Kemudian Sang Buddha membabarkan syair berikut :

"ayoge yuñjaṃ attānaṃ yogasmiñ ca ayojayaṃ
atthaṃ hitvā piyaggāhī pihet’ attānuyoginaṃ

mā piyehi samāgañchi
appiyehi kudācanaṃ,
piyānaṃ adassanaṃ dukkhaṃ
appiyānañ ca dassanaṃ.

tasmā piyaṃ na kayirātha piyāpāyo hi pāpako,
ganthā tesaṃ na vijjanti yesaṃ n’ atthi piyāppiyam."

Orang yang memperjuangkan apa yang seharusnya dihindari,
dan tidak memperjuangkan apa yang seharusnya diperjuangkan (sila, samadhi, dan panna)
serta melekat pada kesenangan duniawi
akan merasa iri terhadap hasil yang diperoleh orang yang tekun dalam latihan.

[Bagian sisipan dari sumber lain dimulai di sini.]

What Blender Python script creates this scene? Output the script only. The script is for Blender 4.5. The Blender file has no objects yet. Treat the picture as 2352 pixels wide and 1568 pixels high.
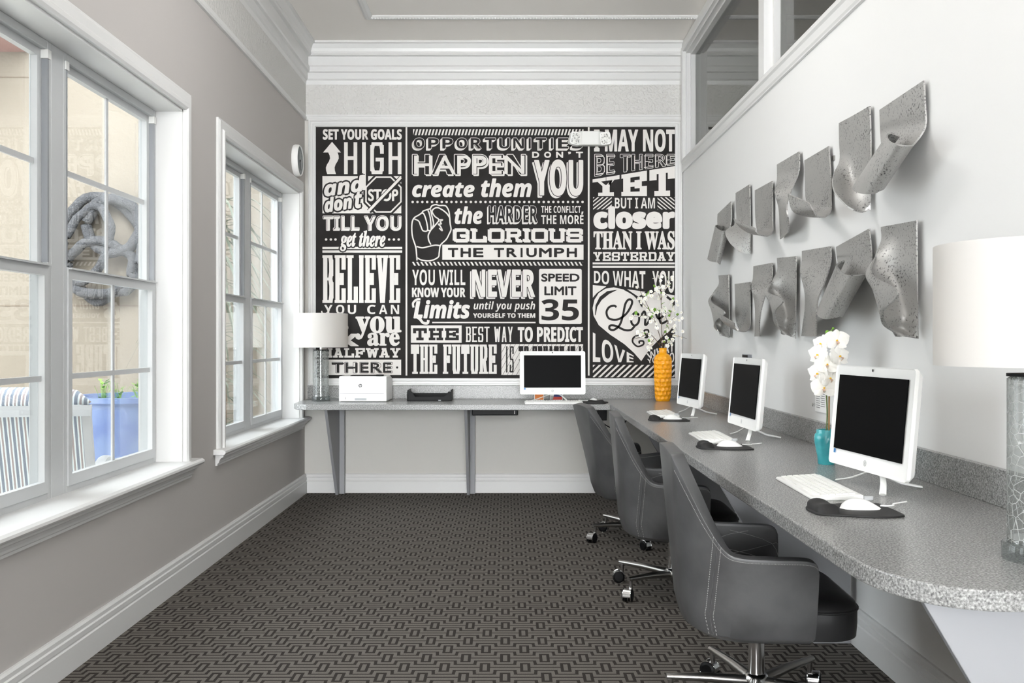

Janganlah melekat pada apa yang dicintai atau yang tidak dicintai.
Tidak bertemu dengan mereka yang dicintai dan bertemu dengan mereka yang tidak dicintai,
keduanya merupakan penderitaan.

Oleh karena itu, seseorang hendaknya tidak menyenangi apapun;
berpisah dengan apa yang dicintai adalah menyedihkan
tiada lagi ikatan bagi mereka yang telah bebas
dari mencintai dan tidak mencintai.
-------------

Notes :

Syair diatas bukanlah berarti kita menjadi orang yang dingin dan kejam tanpa cinta kasih.
Tetapi yang harus dilepas adalah cinta/sayang yang didasari oleh kemelekatan. Kita mencintai orangtua/anak kita karena kita berpikir, ini orangtuaKU, ini anakKU, ini darah dagingKU.

Perhatikan syair diatas banyak sekali kata ‘piya’, dalam bahasa Inggris diterjemahkan sebagai affection, dear one, dalam bahasa Indonesia diterjemahkan sebagai cinta/sayang/suka.
Tetapi dalam hal ini, cinta/sayang/suka hanya tertuju kepada hal-hal/benda-benda/orang-orang tertentu.

Sang Buddha mengajarkan kita untuk mengembangkan Metta dan Karuna. Dalam bahasa Inggris, metta diterjemahkan menjadi loving-kindness, Karuna = compassion. Dalam bahasa Indonesia, metta diterjemahkan menjadi cinta-kasih dan karuna = belas kasih / welas asih.

Dua kata yang berbeda, piya dan metta, tetapi sayangnya dalam bahasa Indonesia, sama-sama diterjemahkan menjadi cinta karena keterbatasan kosakata. Akibatnya orang sering bingung dan mengira, kalau menjadi buddhist, kita harus cuek, menjadi dingin dan tidak perduli, tidak cinta. Padahal, sebenarnya yang harus kita lepas adalah piya, dan yang harus kita kembangkan adalah metta. Metta adalah rasa cinta kasih kepada semua makhluk dan ingin membuat semua berbahagia.

Melepaskan ‘piya’ bukan berarti kita menjadi dingin dan kosong, tetapi justru memperluas lingkupan metta.
Hasilnya adalah manusia yang bukan hanya sayang kepada orang tua/anaknya, tetapi manusia yang mencintai semua makhluk, yang memperlakukan semua orang dan semua makhluk dengan ramah, hangat dan penuh kasih. Dan sayang kepada keluarganya pun bukanlah sayang yang didasari kemelekatan.